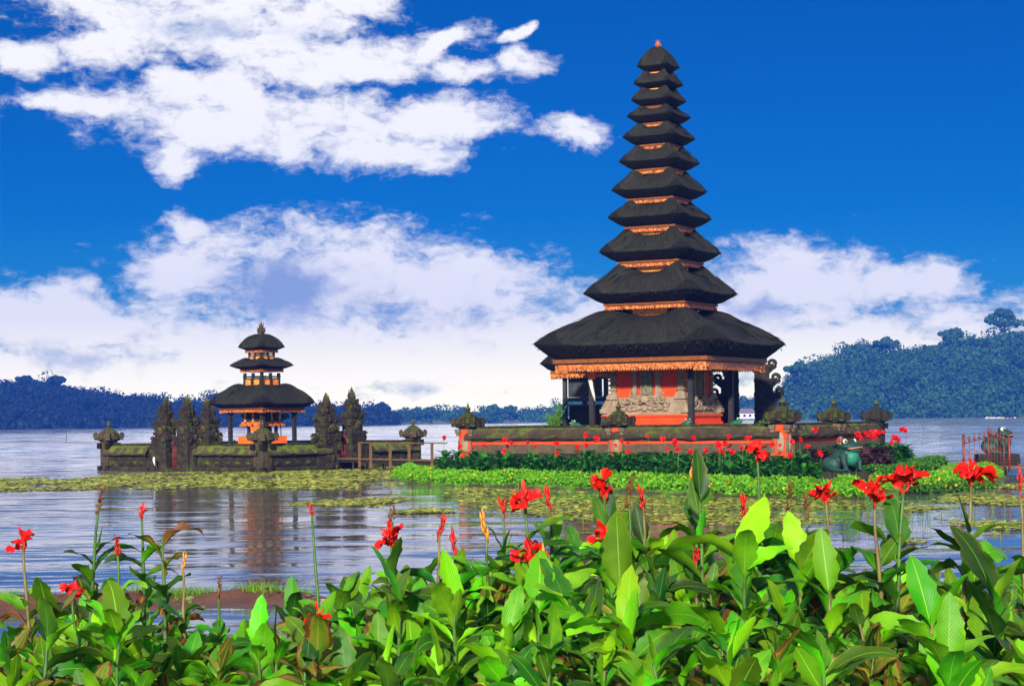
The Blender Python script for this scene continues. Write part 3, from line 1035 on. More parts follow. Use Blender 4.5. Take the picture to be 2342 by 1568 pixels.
# lakeside buildings far behind the temple
def far_house(u, v0, D, w, h, label):
    b = at(u, v0, D); b.z = max(b.z, .3)
    e = empty("lakeside_house", b, .25, label, "house")
    m = MB(); m.box((0, 0, 0), (w, w * .6, h)); m.build("wall", M_WALLWHITE, e)
    r = MB()
    for k, (a, z0, z1) in enumerate(((1.3, h, h * 1.75),)):
        r.box((0, 0, z0), (w * a, w * .6 * a, z1 - z0), top=.35)
    r.build("roof", M_TILE, e)
    for i in range(4):
        f = MB(); f.box((-w * .36 + i * w * .24, -w * .3 - .02, h * .3), (w * .11, .08, h * .42))
        f.build("window", M_TIMBER, e)


far_house(1703, 957, 960, 12.5, 3.0, "white house with dark hipped roof seen through the temple porch")
far_house(1783, 912, 990, 5.0, 3.0, "tiny pale house on the wooded slope right of the porch")

# motor boat with its white wake
bt = at_z(2312, 956.5, 0)
b = empty("speedboat", bt, .1, "small dark speedboat with white wake far off on the right", "boat")
m = MB()
m.add([(-2.2, -.8, 0), (1.4, -.8, 0), (2.6, 0, .2), (1.4, .8, 0), (-2.2, .8, 0), (-2.2, -1, .9), (1.6, -1, .9), (3.1, 0, 1.1), (1.6, 1, .9), (-2.2, 1, .9)],
      [(4, 3, 2, 1, 0), (0, 1, 6, 5), (1, 2, 7, 6), (2, 3, 8, 7), (3, 4, 9, 8), (4, 0, 5, 9), (5, 6, 7, 8, 9)])
m.build("hull", M_PUPIL, b)
m = MB(); m.box((.6, 0, .9), (.1, 1.4, .6), ry=-.4); m.build("windscreen", M_GREYTIMBER, b)
m = MB(); m.box((-2.4, 0, .3), (.5, .5, 1.0)); m.build("outboard_motor", M_PUPIL, b)
pm = MB()
pm.ell((0, 0, .3), (.24, .28, .4)); pm.ell((0, 0, .82), (.14, .13, .17)); pm.tube([(0, 0, .55), (0, 0, .75)], .08)
for s in (-1, 1):
    pm.tube([(0, s * .24, .55), (.25, s * .26, .3), (.5, s * .12, .4)], [.08, .07, .05]); pm.tube([(0, s * .12, .05), (.45, s * .14, .12), (.5, s * .14, -.3)], [.11, .09, .07])
po = fused("person", pm, .05, M_TIMBER)
po.location = bt + Vector((-.4, 0, .92))
tag(po, "tiny driver in dark clothes sitting in the speedboat", "person")
P = np.array([(bt.x + 1.6 - random.random() ** 1.5 * 11, bt.y + random.gauss(0, .5), .05 + abs(random.gauss(0, .22))) for _ in range(420)])
V, Fc = leaf_soup(P, .5, .9)
tag(obj_from("boat_wake", np_mesh("boat_wake", V, Fc, M_WHITE)), kind="stuff")
# a distant white rowing launch near the wall pillars
# poles standing in the lake
for u, v0, v1, lean, lab in ((152, 1006, 983, .02, "thin dark stake in the lake left of the small temple"), (1157, 1010, 990, 0, "short stake in the lake behind the footbridge"),
                             (2113, 992, 966, -.10, "thin leaning pole in the lake right of the temple")):
    p = at_z(u, v0, 0); q = at(u, v1, p.y)
    m = MB(); m.tube([(0, 0, -.8), (lean * q.z * .5, 0, q.z * .5), (lean * q.z, 0, q.z)], [.045, .04, .03], 7)
    o = m.build("pole", M_BAMBOO if lean < 0 else M_TIMBER, None, (p.x, p.y, 0)); tag(o, lab, "pole")

# ================================================================== PAGODA PARTS
def roof_mesh(W, neck, fr, rise, cut, up, seed, hump=.25, n=128):
    """hipped palm-fibre roof: bulging top, ragged lip, undercut edge; half widths W (lip), neck, fr (fringe)"""
    rg = random.Random(seed)
    rings = []
    prof = [(0.0, 1.0), (.05, 1.005), (.12, .99), (.22, .94), (.34, .855), (.46, .745), (.58, .61), (.7, .46), (.8, .315), (.88, .185), (.94, .085), (.98, .02), (1.0, -.02)]
    for q, z in prof:
        rings.append((neck + (W - neck) * q, rise * z, q, 0))
    for q, z in ((.985, -.12), (.95, -.28), (.90, -.48), (.83, -.75), (.72, -1.0)):
        rings.append((fr + (W - fr) * (q - .72) / .28 * 1.0, cut * z, 1.0, 1))
    rings.append((fr * .5, -cut * .98, 1.0, 2))
    V, UV = [], []
    jit = [rg.gauss(0, 1) for _ in range(n)]
    for r, z, q, k in rings:
        p = 7.0
        rc = 1 / (2 * .70710678 ** p) ** (1 / p)
        for i in range(n):
            a = 2 * PI * i / n
            rad = 1 / (abs(math.cos(a)) ** p + abs(math.sin(a)) ** p) ** (1 / p)
            c = (rad - 1) / (rc - 1)
            # lip half width is measured across the flats; hips carry a raised ridge
            rr = r * rad * (1.0 + (.06 * c ** 3 if k < 2 and q > .6 else 0))
            zz = z
            cm = 0.0
            if k == 0:
                qq = q ** 1.75; zz = rise * (1 - q ** ((1.75 if rise < W * 1.1 else 1.2) + .9 * c ** 3)) - (.02 if q == 1 else 0)
                cm = .34 * c ** 5 * max(0, (q - .35) / .65)
                zz += hump * rise * c ** 2 * math.sin(PI * min(1, q * 1.25 + .12)) * (1 - q) + up * c ** 2 * q ** 3
            elif k == 1:
                zz += up * c ** 2 * max(0, 1 + z / cut) 
            j = jit[i] * W * .0035 * (1 if (q > .9 and k < 2) else .25)
            rr += j
            zz += rg.gauss(0, 1) * W * .003 * (1 if q > .9 and k < 2 else .3)
            V.append((math.cos(a) * rr, math.sin(a) * rr, zz))
            UV.append((i / n * W * 8, (q * .985 + cm if k == 0 else 1.15 - z * .1)))
    m = len(rings)
    idx = np.arange(m * n).reshape(m, n)
    F4 = np.stack([idx[:-1], np.roll(idx, -1, 1)[:-1], np.roll(idx, -1, 1)[1:], idx[1:]], -1)[:, :, ::-1].reshape(-1, 4)
    V = np.array(V); UV = np.array(UV)
    # loose fibres: strands lying down the slope and a shaggy fringe on the cut lip
    g = np.random.default_rng(seed + 500)
    G = V.reshape(m, n, 3)
    kt = len(prof)
    sV, sF, sU = [], [], []
    ns = int(min(1000, 160 + W * 240))
    for q in range(ns):
        lip = q % 3 == 0
        r0 = int(g.integers(kt - 2, kt + 2)) if lip else int(g.integers(2, kt - 3))
        i0 = int(g.integers(0, n)); f = g.uniform(0, 1)
        a = G[r0, i0] * (1 - f) + G[r0, (i0 + 1) % n] * f
        b = G[r0 + (1 if lip else 2), i0] * (1 - f) + G[r0 + (1 if lip else 2), (i0 + 1) % n] * f
        L = np.linalg.norm(b - a) + 1e-6; d = (b - a) / L
        out = np.array((a[0], a[1], 0)); out /= np.linalg.norm(out) + 1e-6
        lift = out * .35 + np.array((0, 0, .8))
        if lip:
            d = d * .5 + out * .35 - np.array((0, 0, .35)); lift = out
            L = W * g.uniform(.03, .07) + .02
        side = np.cross(d, out + np.array((0, 0, .3))); side /= np.linalg.norm(side) + 1e-6
        w = .010 + .006 * W
        a = a + lift * .006
        tip = a + d * L * g.uniform(.5, 1.1) + lift * (.012 * W + .008) * g.uniform(.2, 1) + side * g.normal() * .02 * W
        mid = (a + tip) / 2 + lift * .01
        sF.append([len(V) + len(sV) + t for t in range(4)])
        sV += [a, mid + side * w, tip, mid - side * w]
        u = i0 / n * W * 8
        vq = (1.2 if lip else prof[r0][0] * .9)
        sU += [(u + g.uniform(0, 1), vq)] * 4
    return np.concatenate([V, np.array(sV)]), np.concatenate([F4, np.array(sF)]), np.concatenate([UV, np.array(sU)])


def frame_mb(half, z0, z1, th, mb=None):
    """square ring of boards"""
    mb = mb or MB(); h = z1 - z0
    for k in range(4):
        a = k * PI / 2
        M = Matrix.Rotation(a, 4, 'Z')
        mb.box((0, -half + th / 2, z0), (2 * half - (2 * th if k % 2 else 0), th, h), M=M)
    return mb


def fringe_mb(half, z, h, teeth):
    """hanging scalloped board with heavier corners"""
    mb = MB(); th = .03
    for k in range(4):
        M = Matrix.Rotation(k * PI / 2, 4, 'Z')
        n = teeth; w = 2 * half / n
        vs, fs = [], []
        for i in range(n):
            x0 = -half + i * w
            row = [(x0, 0), (x0 + w * .5, -h * .34), (x0 + w, 0)]
            for y in (-half, -half + th):
                vs += [(x0, y, z), (x0 + w, y, z), (x0 + w, y, z - h * .66), (x0 + w * .72, y, z - h * .92), (x0 + w * .5, y, z - h), (x0 + w * .28, y, z - h * .92), (x0, y, z - h * .66)]
            o = i * 14
            fs += [tuple(o + j for j in (6, 5, 4, 3, 2, 1, 0)), tuple(o + 7 + j for j in range(7))]
            for j in (2, 3, 4, 5):
                fs.append((o + j, o + j + 1, o + 8 + j, o + 7 + j))
        mb.add(vs, fs, False, M)
        c = half * .16
        mb.box((-half + c / 2 - .01, -half - .012, z - h * 1.12), (c, .03, h * 1.1), M=M)
        mb.box((half - c / 2 + .01, -half - .012, z - h * 1.12), (c, .03, h * 1.1), M=M)
        mb.ell((half - c * .6, -half - .02, z - h * .6), (c * .5, .03, h * .45), 8, 6, M)
        mb.ell((-half + c * .6, -half - .02, z - h * .6), (c * .5, .03, h * .45), 8, 6, M)
    return mb


def tier(parent, W, neck, fr, zlip, rise, cut, fh, up, seed, teeth, hump=.25):
    V, F4, UV = roof_mesh(W, neck, fr, rise, cut, up, seed, hump)
    r = obj_from("thatched_roof", np_mesh("thatched_roof", V, F4, M_THATCH, True, UV), parent, (0, 0, zlip))
    t = MB()
    frame_mb(fr * 1.03, -cut - fh * .30, -cut * .96, fr * .10, t)
    frame_mb(fr * .99, -cut - fh * .55, -cut - fh * .30, fr * .08, t)
    t.box((0, 0, -cut - fh * .1), (fr * 1.7, fr * 1.7, .03))
    t.build("cornice", M_GOLDTRIM, r)
    fringe_mb(fr, -cut - fh * .45, fh * .62, teeth).build("eave_fringe", M_GOLD, r)
    return r


def neck_box(parent, half, z0, z1, ph0, ph1, open_top=0.0):
    """storey between two roofs: dark frame with a gilded panel on every face"""
    m = MB()
    m.box((0, 0, z0), (2 * half, 2 * half, (ph1 + half * .08 if open_top else z1) - z0))
    for sx in (-1, 1):
        for sy in (-1, 1):
            m.box((sx * half * .93, sy * half * .93, z0), (half * .2, half * .2, z1 - z0))
    if open_top:
        for k in range(4):
            m.box((0, -half * .95, z1 - open_top), (half * 2.2, half * .12, half * .1), M=Matrix.Rotation(k * PI / 2, 4, 'Z'))
            m.box((0, -half * .96, z0), (half * .2, half * .18, z1 - z0), M=Matrix.Rotation(k * PI / 2, 4, 'Z'))
    o = m.build("storey", M_TIMBER, parent)
    p = MB(); g = MB()
    for k in range(4):
        M = Matrix.Rotation(k * PI / 2, 4, 'Z')
        spans = ((-.74, .74),) if not open_top else ((-.80, -.14), (.14, .80))
        for a, b_ in spans:
            cx, w = (a + b_) / 2 * half, (b_ - a) * half
            p.box((cx, -half - .012, ph0), (w, .03, ph1 - ph0), M=M)
            e = half * .05
            g.box((cx, -half - .022, ph1 - e), (w, .045, e), M=M); g.box((cx, -half - .022, ph0), (w, .045, e), M=M)
            g.box((cx - w / 2 + e / 2, -half - .022, ph0 + e), (e, .045, ph1 - ph0 - 2 * e), M=M); g.box((cx + w / 2 - e / 2, -half - .022, ph0 + e), (e, .045, ph1 - ph0 - 2 * e), M=M)
    q = p.build("gilded_panel", M_PANEL, o)
    g.build("panel_frame", M_GOLDTRIM, o)
    return o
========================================
TASK PROMPT - Your task is to return the lines above, from the first one up to and including the line containing "pale house on", minus any pictures.

EXERCISE RESULT -
The Blender Python script for this scene continues. Write part 3, from line 1035 on. More parts follow. Use Blender 4.5. Take the picture to be 2342 by 1568 pixels.
# lakeside buildings far behind the temple
def far_house(u, v0, D, w, h, label):
    b = at(u, v0, D); b.z = max(b.z, .3)
    e = empty("lakeside_house", b, .25, label, "house")
    m = MB(); m.box((0, 0, 0), (w, w * .6, h)); m.build("wall", M_WALLWHITE, e)
    r = MB()
    for k, (a, z0, z1) in enumerate(((1.3, h, h * 1.75),)):
        r.box((0, 0, z0), (w * a, w * .6 * a, z1 - z0), top=.35)
    r.build("roof", M_TILE, e)
    for i in range(4):
        f = MB(); f.box((-w * .36 + i * w * .24, -w * .3 - .02, h * .3), (w * .11, .08, h * .42))
        f.build("window", M_TIMBER, e)


far_house(1703, 957, 960, 12.5, 3.0, "white house with dark hipped roof seen through the temple porch")
far_house(1783, 912, 990, 5.0, 3.0, "tiny pale house on the wooded slope right of the porch")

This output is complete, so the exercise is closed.